Exercise directions —
Copy each line exactly. Leave nothing out.

Material provided —
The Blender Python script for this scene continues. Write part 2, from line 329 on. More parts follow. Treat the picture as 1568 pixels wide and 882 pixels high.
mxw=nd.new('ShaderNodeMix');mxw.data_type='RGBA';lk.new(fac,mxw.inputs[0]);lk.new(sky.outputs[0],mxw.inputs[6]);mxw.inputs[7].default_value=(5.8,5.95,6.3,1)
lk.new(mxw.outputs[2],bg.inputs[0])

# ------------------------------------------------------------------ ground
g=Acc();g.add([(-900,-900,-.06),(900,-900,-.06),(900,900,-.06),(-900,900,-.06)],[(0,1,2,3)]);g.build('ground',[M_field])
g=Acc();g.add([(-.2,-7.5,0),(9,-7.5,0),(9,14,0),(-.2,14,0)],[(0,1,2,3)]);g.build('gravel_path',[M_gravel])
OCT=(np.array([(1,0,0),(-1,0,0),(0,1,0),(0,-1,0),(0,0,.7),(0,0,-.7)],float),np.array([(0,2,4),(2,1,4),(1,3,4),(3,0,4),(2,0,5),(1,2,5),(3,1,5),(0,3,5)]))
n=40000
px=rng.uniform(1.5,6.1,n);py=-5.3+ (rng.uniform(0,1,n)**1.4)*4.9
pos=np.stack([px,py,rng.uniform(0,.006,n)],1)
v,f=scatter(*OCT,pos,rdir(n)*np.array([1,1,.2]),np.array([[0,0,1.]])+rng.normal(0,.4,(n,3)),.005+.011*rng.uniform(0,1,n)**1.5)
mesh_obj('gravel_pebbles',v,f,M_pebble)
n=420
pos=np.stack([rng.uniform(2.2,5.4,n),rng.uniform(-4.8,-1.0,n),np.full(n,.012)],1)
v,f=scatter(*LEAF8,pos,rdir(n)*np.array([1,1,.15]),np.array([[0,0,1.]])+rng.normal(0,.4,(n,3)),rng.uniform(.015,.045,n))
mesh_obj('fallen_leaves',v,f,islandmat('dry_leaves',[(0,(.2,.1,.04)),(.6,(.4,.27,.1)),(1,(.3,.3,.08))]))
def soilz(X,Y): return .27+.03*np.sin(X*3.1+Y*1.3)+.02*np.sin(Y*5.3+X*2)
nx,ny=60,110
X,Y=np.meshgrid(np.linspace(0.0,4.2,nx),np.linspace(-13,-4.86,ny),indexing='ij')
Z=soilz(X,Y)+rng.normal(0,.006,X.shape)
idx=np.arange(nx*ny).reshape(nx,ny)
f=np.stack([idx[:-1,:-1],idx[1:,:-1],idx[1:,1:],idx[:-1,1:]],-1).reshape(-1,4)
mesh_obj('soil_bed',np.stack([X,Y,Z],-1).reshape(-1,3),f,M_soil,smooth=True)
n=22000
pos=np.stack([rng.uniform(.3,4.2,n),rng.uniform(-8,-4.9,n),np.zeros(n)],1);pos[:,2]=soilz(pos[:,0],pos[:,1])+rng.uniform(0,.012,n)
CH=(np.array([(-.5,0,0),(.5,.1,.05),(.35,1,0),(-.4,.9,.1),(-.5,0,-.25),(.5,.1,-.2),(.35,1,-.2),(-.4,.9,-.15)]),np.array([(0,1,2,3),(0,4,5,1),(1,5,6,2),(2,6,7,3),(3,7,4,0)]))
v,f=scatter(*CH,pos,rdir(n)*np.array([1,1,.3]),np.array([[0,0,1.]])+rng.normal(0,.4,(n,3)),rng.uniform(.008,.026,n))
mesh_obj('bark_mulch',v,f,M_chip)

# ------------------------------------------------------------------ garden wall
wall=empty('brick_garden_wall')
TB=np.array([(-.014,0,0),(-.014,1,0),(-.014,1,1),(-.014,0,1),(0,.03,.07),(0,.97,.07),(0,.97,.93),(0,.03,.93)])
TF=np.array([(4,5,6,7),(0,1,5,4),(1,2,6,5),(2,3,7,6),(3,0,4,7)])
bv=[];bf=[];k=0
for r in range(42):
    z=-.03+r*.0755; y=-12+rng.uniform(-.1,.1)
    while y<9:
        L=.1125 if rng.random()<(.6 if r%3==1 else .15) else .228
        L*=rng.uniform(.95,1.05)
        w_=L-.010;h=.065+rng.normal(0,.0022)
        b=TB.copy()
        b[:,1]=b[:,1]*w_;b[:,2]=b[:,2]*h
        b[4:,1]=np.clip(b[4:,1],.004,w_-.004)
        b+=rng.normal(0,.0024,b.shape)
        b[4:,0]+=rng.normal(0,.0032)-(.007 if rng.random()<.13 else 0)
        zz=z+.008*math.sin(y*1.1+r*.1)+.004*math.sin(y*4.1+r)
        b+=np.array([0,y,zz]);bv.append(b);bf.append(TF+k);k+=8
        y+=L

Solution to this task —
The Blender Python script for this scene continues. Write part 2, from line 329 on. More parts follow. Treat the picture as 1568 pixels wide and 882 pixels high.
mxw=nd.new('ShaderNodeMix');mxw.data_type='RGBA';lk.new(fac,mxw.inputs[0]);lk.new(sky.outputs[0],mxw.inputs[6]);mxw.inputs[7].default_value=(5.8,5.95,6.3,1)
lk.new(mxw.outputs[2],bg.inputs[0])

# ------------------------------------------------------------------ ground
g=Acc();g.add([(-900,-900,-.06),(900,-900,-.06),(900,900,-.06),(-900,900,-.06)],[(0,1,2,3)]);g.build('ground',[M_field])
g=Acc();g.add([(-.2,-7.5,0),(9,-7.5,0),(9,14,0),(-.2,14,0)],[(0,1,2,3)]);g.build('gravel_path',[M_gravel])
OCT=(np.array([(1,0,0),(-1,0,0),(0,1,0),(0,-1,0),(0,0,.7),(0,0,-.7)],float),np.array([(0,2,4),(2,1,4),(1,3,4),(3,0,4),(2,0,5),(1,2,5),(3,1,5),(0,3,5)]))
n=40000
px=rng.uniform(1.5,6.1,n);py=-5.3+ (rng.uniform(0,1,n)**1.4)*4.9
pos=np.stack([px,py,rng.uniform(0,.006,n)],1)
v,f=scatter(*OCT,pos,rdir(n)*np.array([1,1,.2]),np.array([[0,0,1.]])+rng.normal(0,.4,(n,3)),.005+.011*rng.uniform(0,1,n)**1.5)
mesh_obj('gravel_pebbles',v,f,M_pebble)
n=420
pos=np.stack([rng.uniform(2.2,5.4,n),rng.uniform(-4.8,-1.0,n),np.full(n,.012)],1)
v,f=scatter(*LEAF8,pos,rdir(n)*np.array([1,1,.15]),np.array([[0,0,1.]])+rng.normal(0,.4,(n,3)),rng.uniform(.015,.045,n))
mesh_obj('fallen_leaves',v,f,islandmat('dry_leaves',[(0,(.2,.1,.04)),(.6,(.4,.27,.1)),(1,(.3,.3,.08))]))
def soilz(X,Y): return .27+.03*np.sin(X*3.1+Y*1.3)+.02*np.sin(Y*5.3+X*2)
nx,ny=60,110
X,Y=np.meshgrid(np.linspace(0.0,4.2,nx),np.linspace(-13,-4.86,ny),indexing='ij')
Z=soilz(X,Y)+rng.normal(0,.006,X.shape)
idx=np.arange(nx*ny).reshape(nx,ny)
f=np.stack([idx[:-1,:-1],idx[1:,:-1],idx[1:,1:],idx[:-1,1:]],-1).reshape(-1,4)
mesh_obj('soil_bed',np.stack([X,Y,Z],-1).reshape(-1,3),f,M_soil,smooth=True)
n=22000
pos=np.stack([rng.uniform(.3,4.2,n),rng.uniform(-8,-4.9,n),np.zeros(n)],1);pos[:,2]=soilz(pos[:,0],pos[:,1])+rng.uniform(0,.012,n)
CH=(np.array([(-.5,0,0),(.5,.1,.05),(.35,1,0),(-.4,.9,.1),(-.5,0,-.25),(.5,.1,-.2),(.35,1,-.2),(-.4,.9,-.15)]),np.array([(0,1,2,3),(0,4,5,1),(1,5,6,2),(2,6,7,3),(3,7,4,0)]))
v,f=scatter(*CH,pos,rdir(n)*np.array([1,1,.3]),np.array([[0,0,1.]])+rng.normal(0,.4,(n,3)),rng.uniform(.008,.026,n))
mesh_obj('bark_mulch',v,f,M_chip)

# ------------------------------------------------------------------ garden wall
wall=empty('brick_garden_wall')
TB=np.array([(-.014,0,0),(-.014,1,0),(-.014,1,1),(-.014,0,1),(0,.03,.07),(0,.97,.07),(0,.97,.93),(0,.03,.93)])
TF=np.array([(4,5,6,7),(0,1,5,4),(1,2,6,5),(2,3,7,6),(3,0,4,7)])
bv=[];bf=[];k=0
for r in range(42):
    z=-.03+r*.0755; y=-12+rng.uniform(-.1,.1)
    while y<9:
        L=.1125 if rng.random()<(.6 if r%3==1 else .15) else .228
        L*=rng.uniform(.95,1.05)
        w_=L-.010;h=.065+rng.normal(0,.0022)
        b=TB.copy()
        b[:,1]=b[:,1]*w_;b[:,2]=b[:,2]*h
        b[4:,1]=np.clip(b[4:,1],.004,w_-.004)
        b+=rng.normal(0,.0024,b.shape)
        b[4:,0]+=rng.normal(0,.0032)-(.007 if rng.random()<.13 else 0)
        zz=z+.008*math.sin(y*1.1+r*.1)+.004*math.sin(y*4.1+r)
        b+=np.array([0,y,zz]);bv.append(b);bf.append(TF+k);k+=8
        y+=L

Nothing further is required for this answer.